Stuff from all over today.

We’ll start with that garbage from the Orange Bowl Saturday night. I know it seems I refer to each new topic as the worst part of it, and here’s the next thing I’m calling the worst: leading topic of discussion for three days now. But today we’re at least getting into the aftermath. Saying they will extend the disciplinary action against other players, the University of Miami has for now just suspended one player indefinitely. The player in question is Anthony Reddick, whom you may recognize as the guy that was using his helmet as a weapon in the melee. Florida International University made a slightly more impressive point by dismissing two players and extending the suspensions of the 16 other suspended players. They’ll all miss the remainder of the season. The analyst that was essentially cheering Miami players on during the brawl was fired by the TV channel. And once again, the network gets it right when they screw up, one team gets it half right, and the biggest name in the game walks away almost unscathed.

Lou Piniella will be introduced as the Chicago Cubs manager later today. Frankly, I’ve never thought Piniella was anything special as a manager. He took a phenomenally-talented Seattle team to the playoffs a couple times, but they never won anything. Later on down the road, he didn’t do much of anything with Tampa Bay when he didn’t have the same kind of talent. So we’ll see how it shakes down in Chicago. The most interesting part so far is the fact he wants management to do whatever it takes to acquire Alex Rodriguez. Tell me Chicago wouldn’t love A-Rod, and tell me A-Rod wouldn’t love playing in one of the sane baseball markets, where .290-35-121 ain’t so bad.

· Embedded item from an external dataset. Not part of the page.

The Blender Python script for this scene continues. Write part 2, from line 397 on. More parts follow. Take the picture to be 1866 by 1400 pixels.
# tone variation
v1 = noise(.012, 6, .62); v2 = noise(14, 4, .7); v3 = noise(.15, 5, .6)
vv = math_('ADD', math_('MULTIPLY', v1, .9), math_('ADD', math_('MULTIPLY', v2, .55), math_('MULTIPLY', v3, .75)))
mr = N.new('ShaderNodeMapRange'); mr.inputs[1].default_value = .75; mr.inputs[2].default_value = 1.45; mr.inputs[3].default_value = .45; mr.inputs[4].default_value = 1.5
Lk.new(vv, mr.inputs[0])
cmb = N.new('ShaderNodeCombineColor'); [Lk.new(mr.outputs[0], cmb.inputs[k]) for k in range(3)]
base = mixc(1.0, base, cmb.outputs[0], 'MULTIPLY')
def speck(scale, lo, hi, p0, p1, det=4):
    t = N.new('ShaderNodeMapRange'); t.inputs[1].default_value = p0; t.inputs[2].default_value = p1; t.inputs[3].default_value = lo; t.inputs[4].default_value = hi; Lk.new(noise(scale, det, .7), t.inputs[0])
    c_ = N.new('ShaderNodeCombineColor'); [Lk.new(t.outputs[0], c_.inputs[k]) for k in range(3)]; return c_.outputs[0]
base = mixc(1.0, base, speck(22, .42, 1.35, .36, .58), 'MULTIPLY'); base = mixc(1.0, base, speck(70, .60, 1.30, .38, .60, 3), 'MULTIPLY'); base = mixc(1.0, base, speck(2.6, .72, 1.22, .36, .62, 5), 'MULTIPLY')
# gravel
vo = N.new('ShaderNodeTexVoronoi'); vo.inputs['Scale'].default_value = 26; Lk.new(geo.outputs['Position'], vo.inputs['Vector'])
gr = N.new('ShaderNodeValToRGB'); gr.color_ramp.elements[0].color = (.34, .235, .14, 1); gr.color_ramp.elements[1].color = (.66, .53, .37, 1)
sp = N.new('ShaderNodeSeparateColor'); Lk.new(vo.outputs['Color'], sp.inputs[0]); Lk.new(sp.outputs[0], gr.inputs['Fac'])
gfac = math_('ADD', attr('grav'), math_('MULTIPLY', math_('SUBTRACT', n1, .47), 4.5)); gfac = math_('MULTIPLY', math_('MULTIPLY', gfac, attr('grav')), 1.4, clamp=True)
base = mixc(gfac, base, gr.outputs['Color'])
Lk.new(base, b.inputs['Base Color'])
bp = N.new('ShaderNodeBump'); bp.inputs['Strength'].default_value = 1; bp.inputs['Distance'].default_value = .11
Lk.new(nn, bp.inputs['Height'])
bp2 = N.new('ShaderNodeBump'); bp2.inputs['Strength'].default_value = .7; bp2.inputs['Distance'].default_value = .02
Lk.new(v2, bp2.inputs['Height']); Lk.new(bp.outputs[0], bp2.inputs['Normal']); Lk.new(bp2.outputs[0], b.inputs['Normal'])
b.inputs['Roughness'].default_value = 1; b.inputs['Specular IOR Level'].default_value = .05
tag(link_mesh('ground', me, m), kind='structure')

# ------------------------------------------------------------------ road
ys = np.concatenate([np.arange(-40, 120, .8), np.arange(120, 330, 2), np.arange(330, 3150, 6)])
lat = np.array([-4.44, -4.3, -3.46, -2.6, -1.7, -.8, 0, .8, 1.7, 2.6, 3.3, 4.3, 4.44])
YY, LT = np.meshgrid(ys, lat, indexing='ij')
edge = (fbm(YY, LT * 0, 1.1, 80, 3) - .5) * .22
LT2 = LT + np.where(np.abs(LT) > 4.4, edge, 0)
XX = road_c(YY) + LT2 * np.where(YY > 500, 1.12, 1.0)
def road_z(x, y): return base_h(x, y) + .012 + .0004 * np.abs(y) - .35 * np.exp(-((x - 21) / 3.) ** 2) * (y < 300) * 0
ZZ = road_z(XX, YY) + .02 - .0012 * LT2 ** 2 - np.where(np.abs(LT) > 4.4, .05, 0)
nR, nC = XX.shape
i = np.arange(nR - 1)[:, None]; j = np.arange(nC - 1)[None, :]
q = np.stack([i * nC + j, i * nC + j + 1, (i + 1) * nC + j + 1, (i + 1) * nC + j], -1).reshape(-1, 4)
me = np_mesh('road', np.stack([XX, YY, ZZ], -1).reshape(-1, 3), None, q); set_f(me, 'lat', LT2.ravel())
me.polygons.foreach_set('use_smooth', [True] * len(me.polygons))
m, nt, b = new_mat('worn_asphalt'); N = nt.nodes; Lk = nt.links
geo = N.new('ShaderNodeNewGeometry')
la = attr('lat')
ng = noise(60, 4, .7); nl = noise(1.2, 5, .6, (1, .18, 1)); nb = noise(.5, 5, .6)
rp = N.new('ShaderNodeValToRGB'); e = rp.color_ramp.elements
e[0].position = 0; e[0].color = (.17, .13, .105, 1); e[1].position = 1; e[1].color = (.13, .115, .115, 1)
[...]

Last item today, the NHL has dropped their playoff of the week award, and instead will name a weekly three stars. Why did this change take so long? I love it. I wish I’d thought of it. It’s just one more way the NHL is molding its image around the things that make it unique, and I can’t express how much I like it. Especially in the wake of so many weekly co-MVPs Major League Baseball handed out this year. Hell, they even seemed to get it right with the first selections of the year: a 5-0 goalie in Marty Turco, the league’s points leader in Martin Havlat (10 points), and Mats Sundin, who’s scored eight points this year including the 500th of his career Saturday night. Good work NHL.

Taking tomorrow off, but I’ll be back Thursday.